Speaking of spamming moves, the new grand supremo boss is ridiculously cheap in more than one way. Whether he’s using the same special move against you over and over again, or using another Street Fighter’s trademark moves or punches against you. Seeing anyone else use the Sonic Boom move other than Guile, or Dhalsim's stretchy arms attacks is sacrilegious, so why Seth gets special treatment, we're unsure. He basically seems like a lazy concoction from the Capcom guys for a final boss ... “oh we can’t think of any one new, so we’ll have a bit of everyone in there then.”

Another gripe of mine, albeit a small one, is the amount of locked characters. Since when was it acceptable to have to unlock bit part characters via the arcade? You know, the likes Dan, Cammy, Gen and a few others. Of the 9 that come already locked, only 3 of them are boss characters which aren’t particularly easy to unlock, even for the veteran players. Seems like a cheap move and one that ultimately forces you to put some time in to unlock some more characters before your mates come over for that Saturday night Street Fighter fest.

The online aspect should really be the area of Street Fighter IV that excels but it just fails to get going. On the one hand, the ability to play against friends and foes over Live is a great experience; earning battle points, medals and having fun, which is what Street Fighter should be all about, but the game lacks on so many other fronts. The ability to only have 2 person lobbies is a complete oversight from Capcom and the mode fails to deliver the frantic 4 player, winner-stays-on action that Soul Calibur 4 delivers. Not only is that a problem, but the fact that you get booted to a ready up screen before you get back to the character select in between matches seems like a pointless exercise. Oh, did I mention that you can only take you unlocked characters online as well, so if you lack the necessary skills to unlock Akuma and Gouken, prepare to get beaten out of sight if you come up against them. With so much potential, you’ve got to think that Capcom could have done so much better.

A shameless close up of Cammy's camel toe

As far as the achievements go, they’re not too bad at all. Gamers are rewarded for a variety of tasks and admittedly, some are pretty hardcore, like the gold challenges and getting all icons & titles. Hell, even the unlock all characters achievement is a bitch to do, but it was always going to be a Street Fighter achievement. For the full 1,000 points, you have to question your Street Fighter ability; for some people, 20 hours is easy enough, but for others, you could play for 100 hours and still lack the necessary skills to polish this one off. The tiles are very artistic though which is another added bonus.

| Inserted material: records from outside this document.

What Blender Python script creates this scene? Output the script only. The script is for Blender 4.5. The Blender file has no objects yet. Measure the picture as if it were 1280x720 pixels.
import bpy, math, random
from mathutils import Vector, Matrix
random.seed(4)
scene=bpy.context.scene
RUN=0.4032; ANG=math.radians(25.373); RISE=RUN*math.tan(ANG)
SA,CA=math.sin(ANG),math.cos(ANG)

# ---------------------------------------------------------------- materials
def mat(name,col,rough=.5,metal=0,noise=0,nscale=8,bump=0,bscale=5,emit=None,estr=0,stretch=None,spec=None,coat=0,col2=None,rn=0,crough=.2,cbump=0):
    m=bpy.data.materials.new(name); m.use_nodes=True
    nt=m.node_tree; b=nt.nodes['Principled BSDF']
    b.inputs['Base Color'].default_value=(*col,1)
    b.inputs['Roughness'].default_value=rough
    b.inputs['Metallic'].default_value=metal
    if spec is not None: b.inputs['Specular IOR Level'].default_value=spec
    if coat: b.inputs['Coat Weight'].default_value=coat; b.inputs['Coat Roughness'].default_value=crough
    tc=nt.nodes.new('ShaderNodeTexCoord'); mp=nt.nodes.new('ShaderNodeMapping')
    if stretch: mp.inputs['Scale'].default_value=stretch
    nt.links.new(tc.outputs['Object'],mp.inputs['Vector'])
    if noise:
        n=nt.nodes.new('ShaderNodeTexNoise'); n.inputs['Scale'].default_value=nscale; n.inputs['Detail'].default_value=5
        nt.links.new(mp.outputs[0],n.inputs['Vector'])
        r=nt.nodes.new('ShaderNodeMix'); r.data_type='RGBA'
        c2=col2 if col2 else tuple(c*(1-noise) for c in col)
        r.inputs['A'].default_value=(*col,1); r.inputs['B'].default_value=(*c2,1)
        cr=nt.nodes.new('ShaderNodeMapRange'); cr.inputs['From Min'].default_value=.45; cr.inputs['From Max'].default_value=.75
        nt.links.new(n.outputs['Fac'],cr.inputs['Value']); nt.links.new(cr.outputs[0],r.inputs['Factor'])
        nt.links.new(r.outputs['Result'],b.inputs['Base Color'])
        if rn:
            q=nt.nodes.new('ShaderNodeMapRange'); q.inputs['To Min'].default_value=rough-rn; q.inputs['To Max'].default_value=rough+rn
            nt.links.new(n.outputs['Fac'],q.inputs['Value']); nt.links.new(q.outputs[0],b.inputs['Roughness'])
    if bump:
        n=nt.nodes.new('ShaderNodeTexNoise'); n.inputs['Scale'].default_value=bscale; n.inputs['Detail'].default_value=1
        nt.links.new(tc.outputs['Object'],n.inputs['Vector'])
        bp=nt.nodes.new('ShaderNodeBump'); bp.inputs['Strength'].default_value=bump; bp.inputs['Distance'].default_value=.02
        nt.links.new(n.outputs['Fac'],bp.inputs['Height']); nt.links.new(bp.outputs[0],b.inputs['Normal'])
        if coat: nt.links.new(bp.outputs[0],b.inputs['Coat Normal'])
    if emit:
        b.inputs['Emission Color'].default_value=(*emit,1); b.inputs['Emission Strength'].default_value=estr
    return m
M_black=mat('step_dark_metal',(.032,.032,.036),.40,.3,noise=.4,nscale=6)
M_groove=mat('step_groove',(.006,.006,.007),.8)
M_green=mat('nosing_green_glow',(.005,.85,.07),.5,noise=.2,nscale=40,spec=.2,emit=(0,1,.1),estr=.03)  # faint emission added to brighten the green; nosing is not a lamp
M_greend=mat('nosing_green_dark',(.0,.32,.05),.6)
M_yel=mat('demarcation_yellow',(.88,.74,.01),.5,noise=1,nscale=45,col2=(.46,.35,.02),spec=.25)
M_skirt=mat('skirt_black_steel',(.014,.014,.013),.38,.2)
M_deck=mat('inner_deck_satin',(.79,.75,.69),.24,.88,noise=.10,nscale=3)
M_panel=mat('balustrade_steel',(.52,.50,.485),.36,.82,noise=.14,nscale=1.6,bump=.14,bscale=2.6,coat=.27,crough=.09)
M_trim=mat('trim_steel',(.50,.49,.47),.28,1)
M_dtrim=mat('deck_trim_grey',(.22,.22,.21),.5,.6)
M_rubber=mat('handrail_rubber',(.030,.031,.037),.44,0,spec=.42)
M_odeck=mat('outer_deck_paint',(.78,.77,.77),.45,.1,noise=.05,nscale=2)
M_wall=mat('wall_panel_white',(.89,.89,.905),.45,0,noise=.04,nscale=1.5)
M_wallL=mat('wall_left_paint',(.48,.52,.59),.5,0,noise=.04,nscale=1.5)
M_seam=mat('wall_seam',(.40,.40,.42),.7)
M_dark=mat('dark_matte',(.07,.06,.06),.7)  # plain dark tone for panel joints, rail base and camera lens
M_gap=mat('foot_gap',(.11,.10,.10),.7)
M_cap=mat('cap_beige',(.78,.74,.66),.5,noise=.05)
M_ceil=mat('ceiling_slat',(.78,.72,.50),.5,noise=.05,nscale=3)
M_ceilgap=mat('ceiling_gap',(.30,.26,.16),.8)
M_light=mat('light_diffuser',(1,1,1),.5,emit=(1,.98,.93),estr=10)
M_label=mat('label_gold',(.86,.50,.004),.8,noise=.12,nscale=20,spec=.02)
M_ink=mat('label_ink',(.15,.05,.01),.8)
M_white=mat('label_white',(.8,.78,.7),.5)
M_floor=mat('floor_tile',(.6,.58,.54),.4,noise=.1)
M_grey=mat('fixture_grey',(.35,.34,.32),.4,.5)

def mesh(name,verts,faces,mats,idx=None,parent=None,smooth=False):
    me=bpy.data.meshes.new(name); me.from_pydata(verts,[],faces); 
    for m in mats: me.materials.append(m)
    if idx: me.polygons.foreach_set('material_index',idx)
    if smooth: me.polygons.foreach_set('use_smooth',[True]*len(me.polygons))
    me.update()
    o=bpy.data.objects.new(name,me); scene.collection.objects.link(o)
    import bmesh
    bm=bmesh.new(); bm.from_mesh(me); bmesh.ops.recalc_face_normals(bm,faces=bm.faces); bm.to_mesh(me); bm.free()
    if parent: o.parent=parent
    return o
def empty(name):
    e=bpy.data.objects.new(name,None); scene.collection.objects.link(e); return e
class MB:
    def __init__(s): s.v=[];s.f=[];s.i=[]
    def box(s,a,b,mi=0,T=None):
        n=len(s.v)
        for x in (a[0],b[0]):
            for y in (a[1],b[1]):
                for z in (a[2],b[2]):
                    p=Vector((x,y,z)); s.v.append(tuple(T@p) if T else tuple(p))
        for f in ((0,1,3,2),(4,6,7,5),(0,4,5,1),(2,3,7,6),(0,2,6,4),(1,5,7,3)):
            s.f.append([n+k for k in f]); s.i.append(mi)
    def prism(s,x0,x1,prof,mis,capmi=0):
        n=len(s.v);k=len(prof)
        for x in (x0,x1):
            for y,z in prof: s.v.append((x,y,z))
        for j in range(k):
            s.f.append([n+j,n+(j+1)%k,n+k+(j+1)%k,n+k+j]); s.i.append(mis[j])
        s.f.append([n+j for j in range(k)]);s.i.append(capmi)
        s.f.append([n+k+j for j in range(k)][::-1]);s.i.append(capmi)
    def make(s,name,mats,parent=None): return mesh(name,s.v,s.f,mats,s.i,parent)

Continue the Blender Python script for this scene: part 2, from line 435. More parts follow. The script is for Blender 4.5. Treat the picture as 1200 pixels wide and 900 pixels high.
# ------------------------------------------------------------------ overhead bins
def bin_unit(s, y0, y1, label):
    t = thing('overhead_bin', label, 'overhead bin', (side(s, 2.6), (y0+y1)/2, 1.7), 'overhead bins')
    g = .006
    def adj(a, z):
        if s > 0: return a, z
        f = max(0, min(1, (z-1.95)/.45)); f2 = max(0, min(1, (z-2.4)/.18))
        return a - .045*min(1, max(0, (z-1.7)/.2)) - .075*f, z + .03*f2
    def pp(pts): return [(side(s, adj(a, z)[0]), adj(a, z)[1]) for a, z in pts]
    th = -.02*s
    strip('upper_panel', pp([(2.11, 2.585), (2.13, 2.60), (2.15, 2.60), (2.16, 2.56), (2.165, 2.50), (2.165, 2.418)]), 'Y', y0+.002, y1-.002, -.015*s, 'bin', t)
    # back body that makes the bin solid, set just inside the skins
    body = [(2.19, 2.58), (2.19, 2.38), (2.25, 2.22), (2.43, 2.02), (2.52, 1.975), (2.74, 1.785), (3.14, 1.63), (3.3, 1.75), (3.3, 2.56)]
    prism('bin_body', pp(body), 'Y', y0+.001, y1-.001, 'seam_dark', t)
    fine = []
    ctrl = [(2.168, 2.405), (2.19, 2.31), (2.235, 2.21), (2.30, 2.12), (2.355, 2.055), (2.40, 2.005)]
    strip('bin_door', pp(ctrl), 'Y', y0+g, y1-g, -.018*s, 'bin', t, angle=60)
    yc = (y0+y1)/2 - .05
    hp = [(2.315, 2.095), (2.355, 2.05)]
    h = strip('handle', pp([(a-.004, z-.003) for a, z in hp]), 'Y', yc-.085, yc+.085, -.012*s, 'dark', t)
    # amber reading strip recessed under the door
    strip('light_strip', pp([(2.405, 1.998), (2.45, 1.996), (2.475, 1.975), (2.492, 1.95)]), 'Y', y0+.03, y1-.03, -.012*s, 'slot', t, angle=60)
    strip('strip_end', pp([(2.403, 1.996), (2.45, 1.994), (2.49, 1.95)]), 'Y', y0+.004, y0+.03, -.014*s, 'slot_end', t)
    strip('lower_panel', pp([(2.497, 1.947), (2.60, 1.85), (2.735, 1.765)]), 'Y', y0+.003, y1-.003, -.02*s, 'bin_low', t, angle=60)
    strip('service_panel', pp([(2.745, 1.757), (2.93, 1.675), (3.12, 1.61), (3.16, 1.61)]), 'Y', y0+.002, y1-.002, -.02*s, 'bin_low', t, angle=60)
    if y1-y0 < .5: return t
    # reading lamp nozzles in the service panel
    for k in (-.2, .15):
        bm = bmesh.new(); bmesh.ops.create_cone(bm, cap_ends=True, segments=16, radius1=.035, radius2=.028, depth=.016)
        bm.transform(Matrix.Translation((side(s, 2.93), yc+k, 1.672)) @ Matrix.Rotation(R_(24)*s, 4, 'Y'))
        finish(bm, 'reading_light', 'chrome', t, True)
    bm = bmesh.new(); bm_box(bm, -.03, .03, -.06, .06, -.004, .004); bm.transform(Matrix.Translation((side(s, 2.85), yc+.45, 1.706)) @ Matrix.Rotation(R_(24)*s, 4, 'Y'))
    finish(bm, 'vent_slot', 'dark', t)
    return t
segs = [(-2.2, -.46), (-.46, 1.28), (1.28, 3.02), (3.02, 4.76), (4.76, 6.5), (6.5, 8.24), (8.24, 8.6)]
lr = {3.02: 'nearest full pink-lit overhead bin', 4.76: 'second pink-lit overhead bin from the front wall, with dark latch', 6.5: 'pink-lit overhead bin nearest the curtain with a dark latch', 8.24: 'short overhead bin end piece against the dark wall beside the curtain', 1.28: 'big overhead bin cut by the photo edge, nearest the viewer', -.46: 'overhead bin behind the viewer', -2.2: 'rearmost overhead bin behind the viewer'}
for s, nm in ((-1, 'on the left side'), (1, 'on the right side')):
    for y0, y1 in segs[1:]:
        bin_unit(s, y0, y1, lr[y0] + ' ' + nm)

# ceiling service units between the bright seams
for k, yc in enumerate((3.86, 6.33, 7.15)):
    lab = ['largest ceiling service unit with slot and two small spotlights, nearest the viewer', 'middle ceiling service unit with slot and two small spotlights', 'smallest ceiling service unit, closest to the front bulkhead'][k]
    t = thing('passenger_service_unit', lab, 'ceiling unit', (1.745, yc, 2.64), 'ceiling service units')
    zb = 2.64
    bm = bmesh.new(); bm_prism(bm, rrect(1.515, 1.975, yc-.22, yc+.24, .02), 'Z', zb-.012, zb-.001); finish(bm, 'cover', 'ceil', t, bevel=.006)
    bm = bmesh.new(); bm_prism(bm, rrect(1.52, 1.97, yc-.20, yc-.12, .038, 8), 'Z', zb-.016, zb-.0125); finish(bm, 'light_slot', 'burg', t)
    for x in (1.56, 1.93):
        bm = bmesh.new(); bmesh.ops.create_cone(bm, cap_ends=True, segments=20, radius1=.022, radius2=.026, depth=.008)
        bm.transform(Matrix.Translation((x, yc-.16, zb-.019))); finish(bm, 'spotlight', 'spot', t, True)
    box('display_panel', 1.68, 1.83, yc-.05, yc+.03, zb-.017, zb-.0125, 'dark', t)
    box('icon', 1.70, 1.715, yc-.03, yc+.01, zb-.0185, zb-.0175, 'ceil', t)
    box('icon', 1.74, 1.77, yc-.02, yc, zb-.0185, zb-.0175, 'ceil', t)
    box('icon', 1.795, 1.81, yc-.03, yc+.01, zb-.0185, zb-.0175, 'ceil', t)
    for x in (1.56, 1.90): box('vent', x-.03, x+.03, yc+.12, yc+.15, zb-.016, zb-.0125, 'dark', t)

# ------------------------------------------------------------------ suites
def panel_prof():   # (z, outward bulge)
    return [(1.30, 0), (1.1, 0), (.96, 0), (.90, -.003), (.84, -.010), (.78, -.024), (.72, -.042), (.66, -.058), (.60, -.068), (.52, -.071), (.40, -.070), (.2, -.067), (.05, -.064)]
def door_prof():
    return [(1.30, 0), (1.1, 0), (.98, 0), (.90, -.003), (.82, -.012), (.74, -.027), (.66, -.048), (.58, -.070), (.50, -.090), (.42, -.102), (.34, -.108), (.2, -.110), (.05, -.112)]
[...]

After the nostalgia has worn off, under the face of it, Street Fighter is the same as it was 20 years ago, but with a fresh look. The game isn’t as accessible as you would have thought for a Street Fighter game either, and it does a lot to deter new players with cheap single player AI and the like, but Street Fighter IV is about being great online, right? Right, but the online screams untapped potential and could have been so much more, especially after seeing the 4 player lobbies in Soul Calibur 4. The game controls are great (on a non default 360 pad) and the game looks even better, but after a few rounds on the single player and a lonely venture online, you’ll wonder where most of your money went. Street Fighter IV is undoubtedly a great experience to recapture memories of yesteryear, but it is a hollow and short lived one, unless you’re with your mates huddled round the screen playing winner stays on. There is all sorts of talk of new modes and what not coming in the near future, but we can’t review ideas, only actualities, and the actuality is that Street Fighter IV is great ... just not champion of the world.

The game sounds like a traditional Street Fighter title from background music, to sound effects, from the cheesy voice acting to the screams of the fighters special moves as they perform them. “Spinning bird kick!”

The game looks stunning and we’re huge fans of the new art style that Capcom have taken with the series. The animations, interactive backgrounds and flashy background finishes compliment the game perfectly. Love, absolutely love the animated cutscenes as well. Very nice.

The gameplay and controls are great, it’s just a pity about the crappy Xbox 360 d-pad that we have to put up with. If you want to play this bad boy, buy a new pad or even better, a joystick, because it’s the only way to get the most out of the game.

Short lived arcade, repetitive challenges and an online mode that lacks the killer punch to make this rule supreme. The gameplay and feel of the fights are there, it just doesn’t have substance to back up the style. Where are the big lobbies and big online interactive features? In Soul Calibur 4, that’s where.

On some levels, we’re fans of the achievement list. Yes, they are time consuming, but we don’t mind time consuming so long as there isn’t too much grinding going on and 500 online games is nothing once you get in to it. Watch out though, there are some tricky as hell ones and getting them are not only going to take incredible skills, but bucket loads of patience. Sexy tiles though.

Street Fighter IV is a more than competent fighting game, in fact, it’s great, but in order to have the package these days, you need to deliver on more than the fighting mechanism. With cheap AI, a limited online aspect and having to play on the 360’s POS d-pad pulling it back from the brink of greatness. Unfortunately, it’s not very accessible to newcomers and the single player aspect is pretty much throw away, but the fundamentals are spot on ... and that’s the fighting. If you're going to get it though, and have a PS3, get it on there for the better controller.